What did Trump do today?
He largely ducked the first wave of press questions about the Jared Kushner bombshell that dropped yesterday.
Kushner is Trump's son-in-law, a major player in the Trump campaign, and arguably the most powerful White House staffer since Henry Kissinger served as President Nixon's Secretary of State, national security advisor, and de facto chief of staff simultaneously. The Washington Post reported yesterday that during the transition, Kushner sought the Russian ambassador's help to use Russia's secure communications facilities to establish a diplomatic backchannel between the Trump administration and the Putin regime.
Diplomatic backchannels are common; even nations at war with one another will often have private avenues for discussion.

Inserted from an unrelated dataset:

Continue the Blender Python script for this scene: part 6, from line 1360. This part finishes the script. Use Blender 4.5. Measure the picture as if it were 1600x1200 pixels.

But Kushner's proposal--which shocked even the Russians--would have had Trump dealing directly with the Putin regime in ways that were invisible and unaccountable to the United States. Russia, of course, would be able to record, analyze, and selectively leak anything said. Normally taciturn intelligence and defense experts were aghast: former CIA and NSA chief Michael Hayden rhetorically asked "what manner of ignorance, chaos, hubris, suspicion, contempt, would you have to have to think that doing this with the Russian ambassador was a good or appropriate idea.”

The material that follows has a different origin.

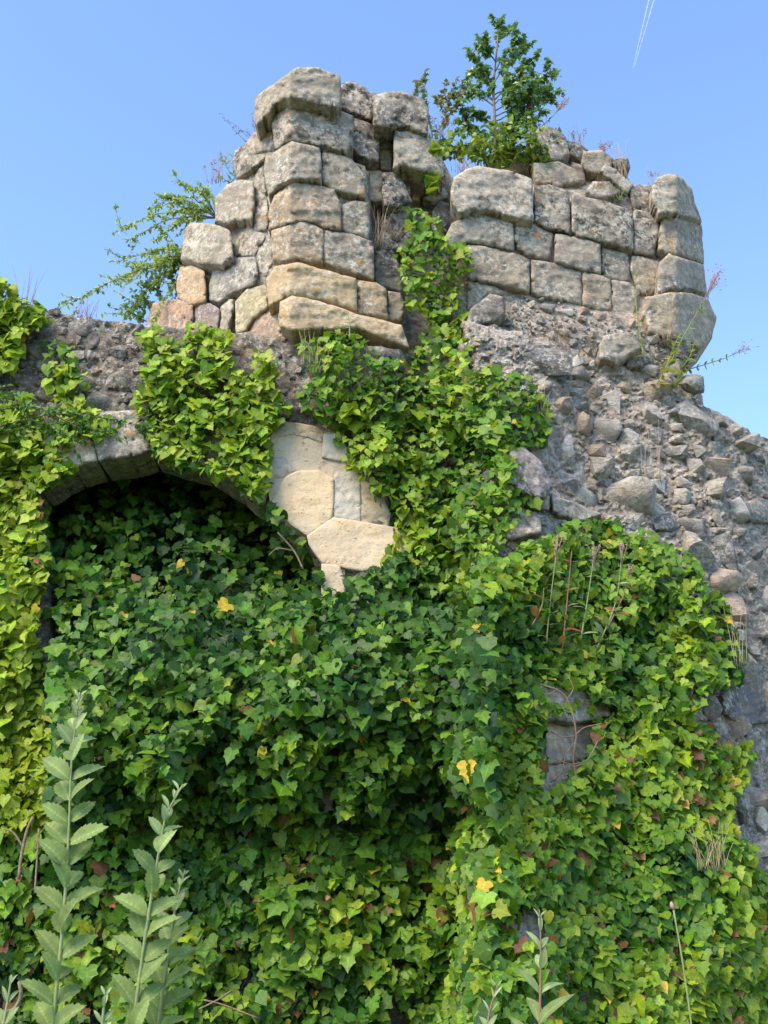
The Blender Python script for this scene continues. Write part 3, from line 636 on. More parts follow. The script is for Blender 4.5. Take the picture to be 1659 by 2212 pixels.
def ivy(label, poly, dens, thick, bright, size=.062, surf=surfY, patch=.0, nleaf=300, sprays=0, yel=.004, brn=.004, seed=0, avoid=(), edge=14, cell=.011, grow=None, lo=0., stems=24):
    """a climbing ivy: woody stems, the leaves that show largest one by one, and the mass of the rest"""
    poly = [tuple(p) for p in poly]; xs = [p[0] for p in poly]; ys = [p[1] for p in poly]
    a = abs(sum(poly[i][0] * poly[(i + 1) % len(poly)][1] - poly[(i + 1) % len(poly)][0] * poly[i][1] for i in range(len(poly)))) / 2
    N = int(a * dens); bx = (max(xs) - min(xs)) * (max(ys) - min(ys)); M = int(N * bx / a)
    x = RNG.uniform(min(xs), max(xs), M); y = RNG.uniform(min(ys), max(ys), M)
    wx = (fbm(x * .02, y * .02, 0., 40 + seed, 3) - .5) * edge * 4; wy = (fbm(x * .02, y * .02, 0., 60 + seed, 3) - .5) * edge * 4
    k = inpoly(x + wx, y + wy, poly)
    for av in avoid: k &= ~inpoly(x + wx * .4, y + wy * .4, av)
    if patch > 0: k &= fbm(x * .013, y * .013, 0., 80 + seed, 4) > (.5 - .25 * (1 - patch)) * (patch > 0)
    x, y = x[k], y[k]; n = len(x)
    # sprays: cushions of growth; each cushion shades the one below
    c1 = fbm(x * cell, y * cell * .8, 0., 100 + seed, 2); c2 = fbm(x * cell * 3, y * cell * 2.6, 0., 120 + seed, 2)
    bul = np.clip((c1 - .3) * 1.9, 0, 1) * .7 + np.clip((c2 - .3) * 1.9, 0, 1) * .3
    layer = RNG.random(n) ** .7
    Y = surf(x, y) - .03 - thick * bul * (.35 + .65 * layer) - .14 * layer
    if grow: Y = Y - grow(x, y) * (.5 + .5 * layer)
    pos = at(x, y, Y)
    Rm = leaf_frames(n, (-.05, -1, 0), .5, .56, .55)
    big = vnoise(x * .02, y * .02, 0., 140 + seed)
    sz = size * .88 * np.clip(RNG.lognormal(-.02, .28, n), .45, 1.5) * (.8 + .4 * big)
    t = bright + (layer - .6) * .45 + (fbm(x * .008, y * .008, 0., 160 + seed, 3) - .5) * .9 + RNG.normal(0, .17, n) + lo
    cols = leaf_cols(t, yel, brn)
    if brn > .01:
        bk = (fbm(x * .012, y * .012, 0., 333, 3) > .56) & (RNG.random(n) < brn * 4) & (layer < .9); cols[bk] = BRN * RNG.uniform(.5, 1.5, (bk.sum(), 1))
    cx, cy = sum(xs) / len(xs), max(ys)
    root = thing('ivy', label, 'ivy', at(cx, min(cy, 2700), float(surf(cx, min(cy, 2700)))), 'ivy climbing over the ruin')
    # those that show: the outermost, inside the frame
    score = -layer - bul * .3 + np.where((x < 0) | (x > 1659) | (y > 2212), 5, 0) - sz * 4
    nl = min(nleaf, n); idx = np.argsort(score)[:nl]; rest = np.setdiff1d(np.arange(n), idx); base = WLOC[root.name]
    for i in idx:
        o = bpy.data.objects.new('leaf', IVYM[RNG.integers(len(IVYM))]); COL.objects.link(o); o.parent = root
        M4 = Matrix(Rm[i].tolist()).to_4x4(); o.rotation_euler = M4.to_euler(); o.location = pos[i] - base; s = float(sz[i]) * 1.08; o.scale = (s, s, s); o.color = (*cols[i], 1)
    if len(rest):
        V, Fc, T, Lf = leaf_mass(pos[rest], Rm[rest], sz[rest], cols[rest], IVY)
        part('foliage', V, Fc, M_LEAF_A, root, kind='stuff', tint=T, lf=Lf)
    # woody stems
    P = []
    for j in range(stems):
        for _ in range(20):
            sx, sy = random.uniform(min(xs), max(xs)), random.uniform(min(ys), max(ys))
            if bool(inpoly(sx, sy, poly)): break
        pts = []; dx = random.gauss(0, .25)
        for q in range(14):
            pts.append((sx, sy)); sx += dx * 16 + random.gauss(0, 5); sy -= 17; dx += random.gauss(0, .12)
        pts = np.array(pts); ok = inpoly(pts[:, 0], pts[:, 1], poly)
        for av in avoid: ok &= ~inpoly(pts[:, 0], pts[:, 1], av)
        m = int(np.argmin(ok)) if not ok.all() else len(ok)
        if m < 4: continue
        pts = pts[:m]; YY = surf(pts[:, 0], pts[:, 1]) - .03 - thick * .2 - RNG.uniform(0, .03, m); r = random.uniform(.003, .008)
        P.append((at(pts[:, 0], pts[:, 1], YY), np.linspace(r, r * .4, m)))
    if P: V, Fc = tube(P, 5); part('stem', V, Fc, M_BARK, root, kind='stuff')
    return root

# openings in the ivy where masonry shows
SPR = frE([(150,140),(420,150),(700,200),(800,330),(880,560),(960,640),(1010,850),(1290,860),(1330,1080),(1270,1330),(1100,1490),(850,1510),(860,1720),(640,1700),(640,1440),(520,1280),(340,1110),(170,900),(190,700),(180,350)])
G1 = [(1175,1535),(1290,1540),(1285,1620),(1250,1660),(1215,1700),(1195,1760),(1170,1700)]
G2 = [(1118,1955),(1180,1950),(1180,2030),(1112,2030)]
G3 = [(685,1700),(718,1695),(722,1755),(690,1765)]
ivy('yellow-green ivy clump at the top left corner of the arched wall', [(-80,560),(5,595),(40,635),(95,665),(110,690),(60,705),(35,780),(-80,830)], .024, .12, .8, .066, seed=1, nleaf=150, stems=4, edge=4)
ivy('narrow trailing ivy strand hanging down the dark rubble left of the crown curtain', [(95,738),(140,728),(160,770),(190,810),(205,870),(235,900),(240,950),(160,960),(130,890),(108,820)], .011, .05, .72, .062, seed=2, nleaf=120, stems=4, edge=5)
ivy('bright ivy curtain hanging from the wall top over the crown of the arch', [(302,705),(340,690),(375,720),(392,775),(402,700),(455,690),(505,712),(498,765),(540,812),(552,765),(603,752),(590,830),(622,880),(585,950),(600,1010),(560,1075),(500,1045),(430,1040),(345,1035),(318,960),(292,880),(315,790)], .017, .12, .84, .062, seed=3, nleaf=300, yel=.004, edge=10, brn=.002)
ivy('yellow-green ivy covering the left edge of the wall below the arch springing', [(-80,840),(60,880),(150,940),(120,1010),(180,1020),(200,1080),(130,1180),(100,1260),(110,1500),(130,1780),(-80,1800)], .019, .24, .98, .064, seed=4, nleaf=300, yel=.008, edge=26, avoid=[[(85,1330),(145,1340),(140,1500),(90,1500)]])
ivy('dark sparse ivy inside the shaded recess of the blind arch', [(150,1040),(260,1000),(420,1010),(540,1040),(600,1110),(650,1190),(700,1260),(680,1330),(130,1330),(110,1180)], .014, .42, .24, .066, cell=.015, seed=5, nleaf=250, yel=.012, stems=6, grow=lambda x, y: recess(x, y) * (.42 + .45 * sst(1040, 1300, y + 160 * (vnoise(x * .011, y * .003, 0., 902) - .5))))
ivy('ivy growing up the middle of the tower in a narrow column onto the recess', [(880,445),(950,470),(960,510),(1010,530),(1025,580),(985,640),(1030,700),(1000,790),(960,1000),(830,1000),(780,1040),(700,930),(645,860),(680,800),(640,730),(730,715),(800,725),(830,780),(890,770),(930,690),(870,640),(850,560),(890,510)], .018, .20, .60, .056, seed=6, nleaf=300, avoid=[SPR], edge=8, brn=.002)
ivy('ivy over the buttress corner below the tower with a bright upper rim', [(985,790),(1060,790),(1150,810),(1190,880),(1180,950),(1110,980),(1130,1040),(1150,1080),(1070,1190),(1060,1300),(840,1300),(820,1200),(840,1130),(790,1050),(830,980),(960,980)], .018, .18, .66, .058, seed=7, nleaf=300, avoid=[SPR], edge=8, brn=.002)
lob = lambda x, y: (.15 + .62 * vnoise(x * .007, y * .004, 0., 901)) * sst(1180, 1520, y) * (1 - sst(1550, 1800, y)) + .85 * recess(x, y) * sst(1170, 1330, y)
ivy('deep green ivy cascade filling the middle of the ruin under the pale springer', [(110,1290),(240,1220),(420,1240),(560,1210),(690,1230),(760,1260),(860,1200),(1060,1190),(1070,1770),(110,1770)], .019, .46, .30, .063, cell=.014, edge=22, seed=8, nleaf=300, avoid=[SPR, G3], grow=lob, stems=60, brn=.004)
ivy('ivy mixed with brown dead leaves along the bottom left of the wall', [(-80,1740),(500,1720),(1070,1720),(1070,2300),(-80,2300)], .016, .26, .42, .064, seed=9, nleaf=300, avoid=[G3], stems=90, brn=.025, yel=.005, patch=.06)
ivy('rounded ivy mound on the right spreading over the flint rubble slope', [(1040,1200),(1100,1190),(1160,1145),(1300,1120),(1400,1160),(1490,1200),(1570,1300),(1600,1380),(1610,1460),(1530,1500),(1500,1540),(1380,1560),(1290,1500),(1180,1480),(1040,1560)], .019, .32, .46, .060, seed=10, nleaf=300, stems=30, brn=.002)
ivy('large-leaved light green ivy at the lower right over the rubble', [(975,1540),(1160,1500),(1300,1540),(1500,1550),(1560,1590),(1640,1610),(1610,1680),(1580,1740),(1600,1800),(1659,1890),(1760,1920),(1760,2300),(975,2300)], .021, .26, .54, .060, seed=11, nleaf=300, avoid=[G1, G2], stems=70, brn=.02, yel=.006)

# ------------------------------------------------------------ small leaves for shrubs and weeds
def simple_leaf(w=.25, fold=.15, curl=.2, spiky=False):
    ys = np.linspace(0, 1, 6); wd = np.sin(np.clip(ys * .9 + .08, 0, 1) * math.pi) ** .8 * w
    if spiky: wd = wd * np.array([1, 1.35, .65, 1.35, .65, 1])
    wd[0] *= .3; wd[-1] = 0; V = []
    for yy, ww in zip(ys, wd):
        z = -curl * yy * yy; V += [(0, yy, z), (ww, yy, z + fold * ww), (-ww, yy, z + fold * ww)]
    Fc = []
    for i in range(5):
        a = 3 * i; b = a + 3; Fc += [(a, a + 1, b + 1), (a, b + 1, b), (a, b, b + 2), (a, b + 2, a + 2)]
    V = np.array(V); return V, np.array(Fc), np.column_stack([(np.arange(len(V)) % 3 > 0).astype(float)] * 3)
HOLLY = [simple_leaf(.36, .5, .3, True), simple_leaf(.32, .2, .5, True)]
SMALL = [simple_leaf(.24), simple_leaf(.3, .3, .4)]
LANCE = [simple_leaf(.15, .3, .3), simple_leaf(.12, .2, .7)]
def orient(tips, up=(0, -.5, .8), jit=.4):
    tips = norm(np.asarray(tips)); n = len(tips); nr = np.array(up)[None] + RNG.normal(0, jit, (n, 3)); nr = norm(nr - tips * (nr * tips).sum(1, keepdims=True))
    return np.stack([np.cross(tips, nr), tips, nr], -1)
def colmix(a, b, n, var=.15):
    t = RNG.random((n, 1)); return np.clip((np.array(a) * (1 - t) + np.array(b) * t) * RNG.uniform(1 - var, 1 + var, (n, 1)), .005, .9)
def branch_leaves(paths, per_m, size, start=.15, spreadv=.8):
    P = []; T = []; S = []
    for pts in paths:
        seg = np.linalg.norm(np.diff(pts, axis=0), axis=1); L = seg.sum(); n = max(2, int(L * per_m)); tt = RNG.uniform(start, 1.03, n); m = len(pts) - 1
        f = np.clip(tt, 0, .999) * m; i = f.astype(int); q = pts[i] + (pts[i + 1] - pts[i]) * (f - i)[:, None]; d = norm(pts[i + 1] - pts[i])
        P.append(q + RNG.normal(0, .004, q.shape)); T.append(d * .6 + RNG.normal(0, spreadv, d.shape) + np.array([0, 0, .15])); S.append(size * RNG.uniform(.6, 1.25, n))
    return np.concatenate(P), np.concatenate(T), np.concatenate(S)
def shrub(label, base, Yb, trunk, branches, per_m, size, shapes, c1, c2, lmat, smat, name, cat, r0=.012, depth=.25, twigs=5, group=None, tw=.16, start=.2):
    root = thing(name, label, cat, at(*base, Yb), group); tp = []
    if trunk:
        pts = spline(at([p[0] for p in trunk], [p[1] for p in trunk], np.full(len(trunk), Yb)), 14); V, Fc = tube([(pts, np.linspace(r0, r0 * .35, len(pts)))], 7); part('trunk', V, Fc, smat, root)
    bp = []; lp = []
    for b in branches:
        d1 = random.uniform(-depth, depth); n = len(b); Ys = Yb + np.linspace(0, 1, n) ** 1.2 * d1
        pts = spline(at([p[0] for p in b], [p[1] for p in b], Ys), 10); pts += RNG.normal(0, .004, pts.shape); bp.append((pts, np.linspace(r0 * .45, r0 * .12, len(pts)))); lp.append(pts)
        for j in range(twigs):
            i = random.randint(len(pts) // 4, len(pts) - 1); d = norm((pts[min(i + 1, len(pts) - 1)] - pts[max(i - 1, 0)])) + RNG.normal(0, .55, 3); e = pts[i] + norm(d) * tw * random.uniform(.4, 1.1)
            tp_ = spline([pts[i], (pts[i] + e) / 2 + RNG.normal(0, .008, 3), e], 6); bp.append((tp_, np.linspace(r0 * .18, r0 * .08, len(tp_)))); lp.append(tp_)
    V, Fc = tube(bp, 4); part('branches', V, Fc, smat, root, kind='stuff')
    q, T, S = branch_leaves(lp, per_m, size, start); V, Fc, TT, LL = leaf_mass(q, orient(T), S, colmix(c1, c2, len(q)), shapes)
    part('foliage', V, Fc, lmat, root, kind='stuff', tint=TT, lf=LL); return root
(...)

Overwhelmed today by questions about the Kushner affair, Trump's current national security advisor H.R. McMaster would only say that backchannel communications are common (though, of course, using a foreign country's own espionage channels is not). Sean Spicer would only add, "we have nothing."
So what?
- This is the second time in two weeks that the otherwise respected McMaster has been forced to use lawyerly evasions to cover for an emerging Trump security scandal.
- Presidents are responsible for the actions of their subordinates.
- As a rule, people who try to shield their actions from the United States government are not looking to act in the United States' best interests.